What the task requires ->
Identify and pull out each line of the entries in which "Write" occurs.

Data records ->
= = = = =

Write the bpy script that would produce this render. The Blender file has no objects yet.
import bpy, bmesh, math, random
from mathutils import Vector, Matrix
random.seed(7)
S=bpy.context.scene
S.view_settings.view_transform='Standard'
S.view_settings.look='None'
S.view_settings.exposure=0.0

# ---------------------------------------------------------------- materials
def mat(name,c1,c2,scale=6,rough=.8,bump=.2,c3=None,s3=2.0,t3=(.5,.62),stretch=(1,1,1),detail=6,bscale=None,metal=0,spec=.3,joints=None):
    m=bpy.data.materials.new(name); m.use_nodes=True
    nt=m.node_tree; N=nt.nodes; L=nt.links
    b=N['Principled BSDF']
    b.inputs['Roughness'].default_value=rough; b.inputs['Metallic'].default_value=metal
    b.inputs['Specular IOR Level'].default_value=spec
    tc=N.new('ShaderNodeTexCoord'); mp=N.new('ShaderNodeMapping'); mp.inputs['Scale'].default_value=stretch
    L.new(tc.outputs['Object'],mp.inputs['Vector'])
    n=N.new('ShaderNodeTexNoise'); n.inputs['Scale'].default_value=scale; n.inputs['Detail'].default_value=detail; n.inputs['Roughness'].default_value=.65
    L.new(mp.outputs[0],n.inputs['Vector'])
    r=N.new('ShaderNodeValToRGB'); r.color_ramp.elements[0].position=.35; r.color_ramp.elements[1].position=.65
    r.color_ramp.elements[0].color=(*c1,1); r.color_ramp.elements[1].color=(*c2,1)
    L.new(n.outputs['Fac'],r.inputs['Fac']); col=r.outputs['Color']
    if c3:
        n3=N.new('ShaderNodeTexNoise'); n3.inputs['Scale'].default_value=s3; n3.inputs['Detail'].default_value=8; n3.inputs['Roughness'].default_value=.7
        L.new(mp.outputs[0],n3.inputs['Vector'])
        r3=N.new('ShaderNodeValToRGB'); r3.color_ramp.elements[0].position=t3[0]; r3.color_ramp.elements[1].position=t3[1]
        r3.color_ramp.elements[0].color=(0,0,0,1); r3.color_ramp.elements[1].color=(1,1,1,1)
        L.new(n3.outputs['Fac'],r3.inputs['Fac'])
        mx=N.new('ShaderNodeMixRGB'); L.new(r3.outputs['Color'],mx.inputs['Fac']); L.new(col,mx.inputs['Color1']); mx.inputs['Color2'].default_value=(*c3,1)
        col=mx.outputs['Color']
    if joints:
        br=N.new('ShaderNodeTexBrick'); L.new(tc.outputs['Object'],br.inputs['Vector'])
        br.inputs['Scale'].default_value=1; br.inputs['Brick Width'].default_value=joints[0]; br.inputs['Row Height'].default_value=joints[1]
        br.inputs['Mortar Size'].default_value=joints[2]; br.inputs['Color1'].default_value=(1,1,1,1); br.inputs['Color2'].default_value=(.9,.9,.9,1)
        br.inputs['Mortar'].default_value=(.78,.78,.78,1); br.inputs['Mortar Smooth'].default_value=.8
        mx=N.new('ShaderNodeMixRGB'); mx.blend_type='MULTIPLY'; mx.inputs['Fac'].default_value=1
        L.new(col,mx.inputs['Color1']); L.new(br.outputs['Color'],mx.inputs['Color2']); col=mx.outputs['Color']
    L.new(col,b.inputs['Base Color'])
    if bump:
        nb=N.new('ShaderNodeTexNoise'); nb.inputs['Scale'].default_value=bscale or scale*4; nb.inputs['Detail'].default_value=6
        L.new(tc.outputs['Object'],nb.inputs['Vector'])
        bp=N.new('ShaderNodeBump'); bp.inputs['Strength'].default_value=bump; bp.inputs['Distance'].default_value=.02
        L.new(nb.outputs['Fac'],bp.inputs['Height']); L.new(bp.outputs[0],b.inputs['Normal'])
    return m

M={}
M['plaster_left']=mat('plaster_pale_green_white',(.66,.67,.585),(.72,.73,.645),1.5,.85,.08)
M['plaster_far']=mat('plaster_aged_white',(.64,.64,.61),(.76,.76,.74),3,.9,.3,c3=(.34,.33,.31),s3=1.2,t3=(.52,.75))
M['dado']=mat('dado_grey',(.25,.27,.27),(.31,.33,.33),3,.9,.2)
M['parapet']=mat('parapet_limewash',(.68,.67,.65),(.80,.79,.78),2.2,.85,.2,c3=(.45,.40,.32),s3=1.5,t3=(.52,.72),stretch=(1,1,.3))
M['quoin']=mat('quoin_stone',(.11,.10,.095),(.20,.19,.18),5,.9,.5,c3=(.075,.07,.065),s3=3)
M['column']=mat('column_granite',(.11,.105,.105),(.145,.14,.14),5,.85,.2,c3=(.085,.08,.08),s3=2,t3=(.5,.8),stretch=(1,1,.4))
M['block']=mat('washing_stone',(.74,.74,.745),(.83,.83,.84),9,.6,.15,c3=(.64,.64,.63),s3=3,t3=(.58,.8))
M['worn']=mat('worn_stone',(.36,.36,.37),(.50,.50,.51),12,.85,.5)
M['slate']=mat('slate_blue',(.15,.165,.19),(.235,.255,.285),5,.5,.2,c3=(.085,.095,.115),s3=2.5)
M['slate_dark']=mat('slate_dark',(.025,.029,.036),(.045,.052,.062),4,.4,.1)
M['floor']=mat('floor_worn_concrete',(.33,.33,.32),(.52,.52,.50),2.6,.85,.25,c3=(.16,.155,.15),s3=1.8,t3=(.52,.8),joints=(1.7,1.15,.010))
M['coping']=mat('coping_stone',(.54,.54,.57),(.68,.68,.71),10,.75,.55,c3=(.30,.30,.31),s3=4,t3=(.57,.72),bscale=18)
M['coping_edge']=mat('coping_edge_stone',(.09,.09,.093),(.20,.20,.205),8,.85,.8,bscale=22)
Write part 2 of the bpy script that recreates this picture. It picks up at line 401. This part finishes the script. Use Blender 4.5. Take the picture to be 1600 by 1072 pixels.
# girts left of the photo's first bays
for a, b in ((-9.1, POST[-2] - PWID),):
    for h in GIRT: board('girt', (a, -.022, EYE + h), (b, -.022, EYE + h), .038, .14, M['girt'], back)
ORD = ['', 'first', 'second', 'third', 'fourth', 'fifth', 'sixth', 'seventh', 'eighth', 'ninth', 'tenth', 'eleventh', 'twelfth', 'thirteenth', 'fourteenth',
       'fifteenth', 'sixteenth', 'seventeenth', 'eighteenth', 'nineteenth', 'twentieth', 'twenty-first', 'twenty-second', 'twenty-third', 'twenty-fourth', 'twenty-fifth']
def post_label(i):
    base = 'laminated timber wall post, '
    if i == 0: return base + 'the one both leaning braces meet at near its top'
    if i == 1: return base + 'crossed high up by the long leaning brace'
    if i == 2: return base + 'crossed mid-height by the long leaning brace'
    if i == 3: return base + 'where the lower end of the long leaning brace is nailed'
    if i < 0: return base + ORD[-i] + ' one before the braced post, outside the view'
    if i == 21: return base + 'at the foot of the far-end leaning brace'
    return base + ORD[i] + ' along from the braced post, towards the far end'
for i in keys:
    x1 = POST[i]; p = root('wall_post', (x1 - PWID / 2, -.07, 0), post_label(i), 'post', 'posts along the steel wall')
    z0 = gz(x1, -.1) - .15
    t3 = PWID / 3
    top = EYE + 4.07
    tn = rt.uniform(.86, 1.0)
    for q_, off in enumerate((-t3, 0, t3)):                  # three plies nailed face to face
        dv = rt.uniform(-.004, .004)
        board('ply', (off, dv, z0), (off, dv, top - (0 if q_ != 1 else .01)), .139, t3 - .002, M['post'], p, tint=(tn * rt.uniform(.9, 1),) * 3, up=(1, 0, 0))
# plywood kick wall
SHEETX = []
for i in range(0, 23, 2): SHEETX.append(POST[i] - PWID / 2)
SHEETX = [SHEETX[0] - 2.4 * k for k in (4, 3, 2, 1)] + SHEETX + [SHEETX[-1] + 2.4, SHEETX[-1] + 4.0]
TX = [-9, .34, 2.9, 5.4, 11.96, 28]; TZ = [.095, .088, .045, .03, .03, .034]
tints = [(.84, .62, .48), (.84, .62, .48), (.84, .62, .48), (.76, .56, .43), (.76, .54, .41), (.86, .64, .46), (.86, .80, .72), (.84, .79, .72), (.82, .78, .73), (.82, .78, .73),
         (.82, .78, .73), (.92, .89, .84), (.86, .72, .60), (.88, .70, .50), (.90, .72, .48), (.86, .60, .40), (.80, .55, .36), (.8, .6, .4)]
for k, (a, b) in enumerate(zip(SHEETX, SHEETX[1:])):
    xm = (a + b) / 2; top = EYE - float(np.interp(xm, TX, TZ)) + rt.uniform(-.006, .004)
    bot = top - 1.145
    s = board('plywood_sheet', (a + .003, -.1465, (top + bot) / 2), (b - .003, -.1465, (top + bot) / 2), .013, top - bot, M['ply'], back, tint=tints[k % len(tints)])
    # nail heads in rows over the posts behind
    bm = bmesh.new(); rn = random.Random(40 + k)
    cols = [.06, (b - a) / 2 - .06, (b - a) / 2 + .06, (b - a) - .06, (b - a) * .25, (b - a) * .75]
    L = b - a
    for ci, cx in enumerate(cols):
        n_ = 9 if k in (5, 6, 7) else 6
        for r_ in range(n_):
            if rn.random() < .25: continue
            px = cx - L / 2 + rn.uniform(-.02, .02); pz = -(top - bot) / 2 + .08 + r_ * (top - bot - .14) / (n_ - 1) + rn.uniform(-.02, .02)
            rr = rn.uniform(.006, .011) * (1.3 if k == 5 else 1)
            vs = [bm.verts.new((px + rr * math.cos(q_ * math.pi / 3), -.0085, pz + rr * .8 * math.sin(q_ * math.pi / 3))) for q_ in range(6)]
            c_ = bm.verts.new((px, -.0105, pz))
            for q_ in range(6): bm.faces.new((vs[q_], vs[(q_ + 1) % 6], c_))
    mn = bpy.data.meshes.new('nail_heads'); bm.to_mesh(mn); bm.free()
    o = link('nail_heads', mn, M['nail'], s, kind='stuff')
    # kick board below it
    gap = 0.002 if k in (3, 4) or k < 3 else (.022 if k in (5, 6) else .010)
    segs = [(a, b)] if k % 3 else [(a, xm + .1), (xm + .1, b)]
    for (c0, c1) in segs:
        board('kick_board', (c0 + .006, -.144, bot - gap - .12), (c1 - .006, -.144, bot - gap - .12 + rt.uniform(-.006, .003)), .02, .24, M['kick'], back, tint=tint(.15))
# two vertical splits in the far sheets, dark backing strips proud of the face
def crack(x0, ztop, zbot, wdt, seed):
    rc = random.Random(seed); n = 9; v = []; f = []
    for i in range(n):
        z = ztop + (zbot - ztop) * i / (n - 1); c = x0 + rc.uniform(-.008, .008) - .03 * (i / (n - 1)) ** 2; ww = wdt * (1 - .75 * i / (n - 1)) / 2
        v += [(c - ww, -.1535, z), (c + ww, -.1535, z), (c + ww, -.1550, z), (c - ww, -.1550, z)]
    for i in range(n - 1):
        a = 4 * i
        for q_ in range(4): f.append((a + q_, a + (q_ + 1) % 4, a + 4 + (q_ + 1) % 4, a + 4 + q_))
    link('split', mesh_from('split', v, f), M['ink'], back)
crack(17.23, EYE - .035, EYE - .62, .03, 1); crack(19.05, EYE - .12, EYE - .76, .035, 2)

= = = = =

Result of the exercise ->
Write the bpy script that would produce this render. The Blender file has no objects yet.
Write part 2 of the bpy script that recreates this picture. It picks up at line 401. This part finishes the script. Use Blender 4.5. Take the picture to be 1600 by 1072 pixels.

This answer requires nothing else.